Goal:
Pull out of the data below the stretch of lines bounded by the one containing "Generate a Blender" and the one containing "for o in list(bpy.data.objects): bpy.data.objects.remove(o)", both bounds included, unchanged.

begin Input records

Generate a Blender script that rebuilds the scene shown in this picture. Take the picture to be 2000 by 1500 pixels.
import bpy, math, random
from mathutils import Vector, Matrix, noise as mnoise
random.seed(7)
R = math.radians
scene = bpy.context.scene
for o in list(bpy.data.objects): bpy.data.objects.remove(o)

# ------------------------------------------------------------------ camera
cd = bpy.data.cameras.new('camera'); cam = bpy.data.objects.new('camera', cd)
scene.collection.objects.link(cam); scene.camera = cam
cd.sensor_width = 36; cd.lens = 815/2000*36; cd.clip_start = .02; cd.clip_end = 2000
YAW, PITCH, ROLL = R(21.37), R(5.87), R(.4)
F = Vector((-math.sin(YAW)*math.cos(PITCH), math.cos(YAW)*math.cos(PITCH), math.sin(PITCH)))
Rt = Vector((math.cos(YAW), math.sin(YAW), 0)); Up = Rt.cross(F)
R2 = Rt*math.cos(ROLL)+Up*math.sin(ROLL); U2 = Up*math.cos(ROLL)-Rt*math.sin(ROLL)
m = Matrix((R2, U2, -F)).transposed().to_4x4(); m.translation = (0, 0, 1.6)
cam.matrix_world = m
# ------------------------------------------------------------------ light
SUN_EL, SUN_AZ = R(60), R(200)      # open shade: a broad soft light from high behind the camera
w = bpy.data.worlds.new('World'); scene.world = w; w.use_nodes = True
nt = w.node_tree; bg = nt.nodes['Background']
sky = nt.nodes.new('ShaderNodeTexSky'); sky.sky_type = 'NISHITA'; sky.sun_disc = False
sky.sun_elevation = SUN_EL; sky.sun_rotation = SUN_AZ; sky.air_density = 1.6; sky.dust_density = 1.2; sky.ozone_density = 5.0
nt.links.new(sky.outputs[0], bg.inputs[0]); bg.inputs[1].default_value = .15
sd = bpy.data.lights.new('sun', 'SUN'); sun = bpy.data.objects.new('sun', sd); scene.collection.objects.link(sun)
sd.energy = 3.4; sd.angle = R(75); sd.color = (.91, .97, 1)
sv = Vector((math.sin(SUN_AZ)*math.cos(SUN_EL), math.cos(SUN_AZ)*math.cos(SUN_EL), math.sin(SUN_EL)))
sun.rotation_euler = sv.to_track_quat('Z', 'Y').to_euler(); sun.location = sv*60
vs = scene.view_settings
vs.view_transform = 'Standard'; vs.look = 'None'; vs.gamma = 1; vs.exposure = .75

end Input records
begin Input records

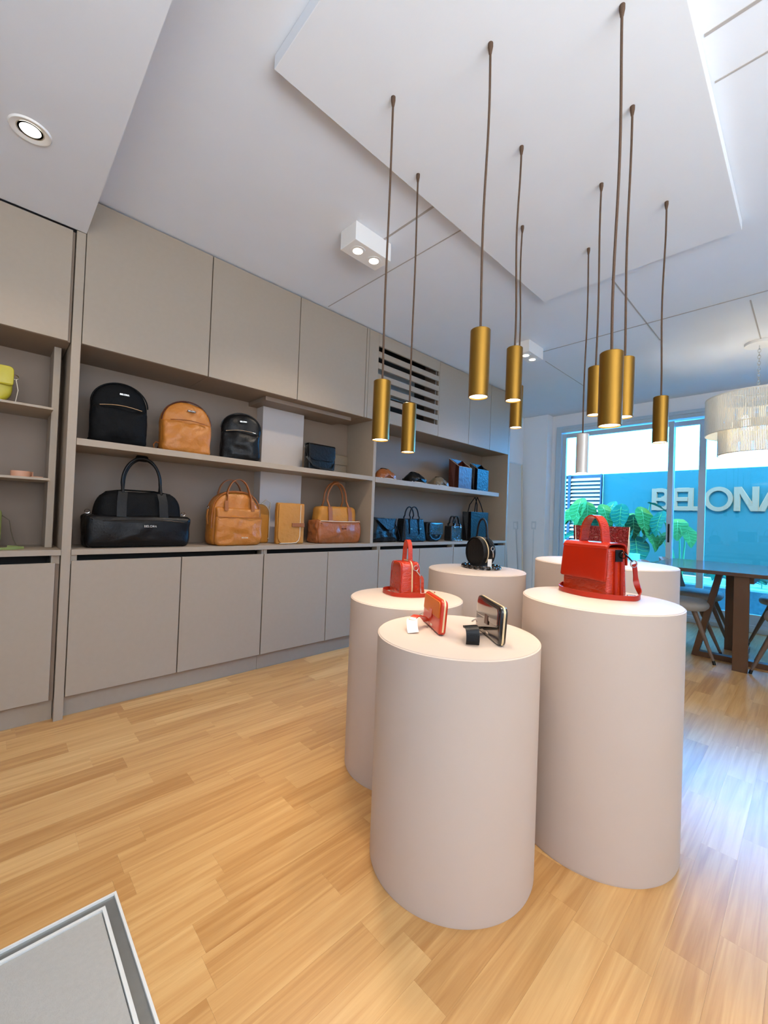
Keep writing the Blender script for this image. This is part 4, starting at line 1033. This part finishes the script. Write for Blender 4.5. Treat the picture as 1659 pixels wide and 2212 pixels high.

end Input records

Written solution:
Generate a Blender script that rebuilds the scene shown in this picture. Take the picture to be 2000 by 1500 pixels.
import bpy, math, random
from mathutils import Vector, Matrix, noise as mnoise
random.seed(7)
R = math.radians
scene = bpy.context.scene
for o in list(bpy.data.objects): bpy.data.objects.remove(o)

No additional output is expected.